É quase impossível imaginar uma adaptação cinematográfica da obra de David Foster Wallace bem sucedida. Não vi Brief Interviews with Hideous Men (2009) de John Krasinski, baseada no livro de contos homónimo do escritor norte-americano, mas, pelo que leio por aí, não será grande coisa. E é extremamente fácil pensar em tudo o que pode correr mal na transposição para o cinema de uma escrita tão pessoal – mais do que auto-consciente é como se fosse a própria consciência do autor a transbordar para o texto e, deste, para as notas de rodapé (e, destas, para outras notas de rodapé), com todos os recuos, obsessões, retracções, contradições e aquela sua minúcia observacional compulsiva, a tentar abarcar uma verdade absoluta qualquer que o próprio sabe inalcançável (o “I’ll take doubt” final da fabulosa reportagem Host).

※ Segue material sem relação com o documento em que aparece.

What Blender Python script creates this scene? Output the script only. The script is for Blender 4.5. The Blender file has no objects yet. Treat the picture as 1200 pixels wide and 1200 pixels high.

Pior ideia do que adaptar a obra, só mesmo a de fazer um biopic sobre Foster Wallace. Mesmo não sendo um exemplar típico, The End of the Tour (2015) pode ser catalogado nesse género justamente mal amado, responsável por algumas das sessões mais inócuas e entediantes da vida dos espectadores que ainda caem na esparrela (as excepções de que se estão a lembrar apenas confirmam a regra). Por seu lado, a escolha de Jason Segel para interpretar o escritor fazia antever uma caricatura bem intencionada mas desadequada e profundamente redutora: a de um bom gigante, com um lenço a cobrir a cabeça (a famosa bandana), a debitar inanidades avulsas. É, pois, extraordinário como o filme consegue sobreviver e escapar-se, inclusive, à sua condição.
The End of the Tour não tenta mitificar a figura do escritor torturado e auto-complacente, desenhando, antes, um retrato justo de Foster Wallace.
O primeiro responsável por essa superação é o dramaturgo Donald Margulies, cujo argumento se centra na relação de Foster Wallace com David Lipsky, o escritor que passou com este os últimos dias da digressão de promoção de Infinite Jest, entrevistando-o, desafiando-o, espiando-o, testando-o, no intuito de fazer uma reportagem para a Rolling Stone. A reportagem nunca chegou a ser publicada, mas, depois da morte de Foster Wallace, em 2008, Lipsky lançou Although of Course You End Up Becoming Yourself: A Road Trip with David Foster Wallace, no qual transcreveu as conversas entre os dois durante esses cinco dias no fim dos anos 90. O diálogo intenso – sobre o sucesso, a falsidade, a condescendência, a depressão, a dependência, a América – tem o formato ideal daquelas peças de teatro com poucas personagens, fechadas num espaço, decididas a discutir um tema até à exaustão. E, embora se abra em vários cenários (muitos em exteriores) e mesmo a outras personagens, o argumento de Margulies encerra-se sobretudo neste jogo, por vezes amigável, por vezes cruel, mantendo essa raiz dramatúrgica.
A escrita, porém, não é igualada pela realização. Em termos estritamente fílmicos, The End of the Tour sofre de certos tiques do cinema “indie” trazidos por James Ponsoldt – câmara à mão nervosamente à procura do melhor enquadramento; reflexos de luz na lente para dar um ar mais “natural”; música “indie” (da época em que ainda era “alternativa”) a rodos (Pavement, Tindersticks, R.E.M.), principalmente na primeira parte (na segunda, a música de Danny Elfman, a melhor em muitos anos, toma conta da banda sonora). No entanto, pode-se-lhe elogiar a direcção de actores: Jason Segel, surpreendentemente assume o papel de David Foster Wallace, sem tentar imitá-lo, sem exageros, apanhando muito bem o seu lado terra-a-terra (por muito que este fosse também uma espécie de encenação do escritor); Jesse Eisenberg prossegue na construção da sua persona intelectual e palavrosa, cada vez mais desagradável e ríspida (quanto às semelhanças com Lipsky, não posso comentar com segurança, mas o actor aparenta não estar muito preocupada em recriar alguém que não a si mesmo).
Não servindo propriamente como porta de entrada para a obra de David Foster Wallace (pede algum conhecimento prévio), The End of the Tour é bom acompanhamento para esta: ao contrário do que escreve Bret Easton Ellis, não tenta mitificar a figura do escritor torturado e auto-complacente, desenhando, antes, um retrato justo de Foster Wallace. É o melhor elogio que lhe posso fazer.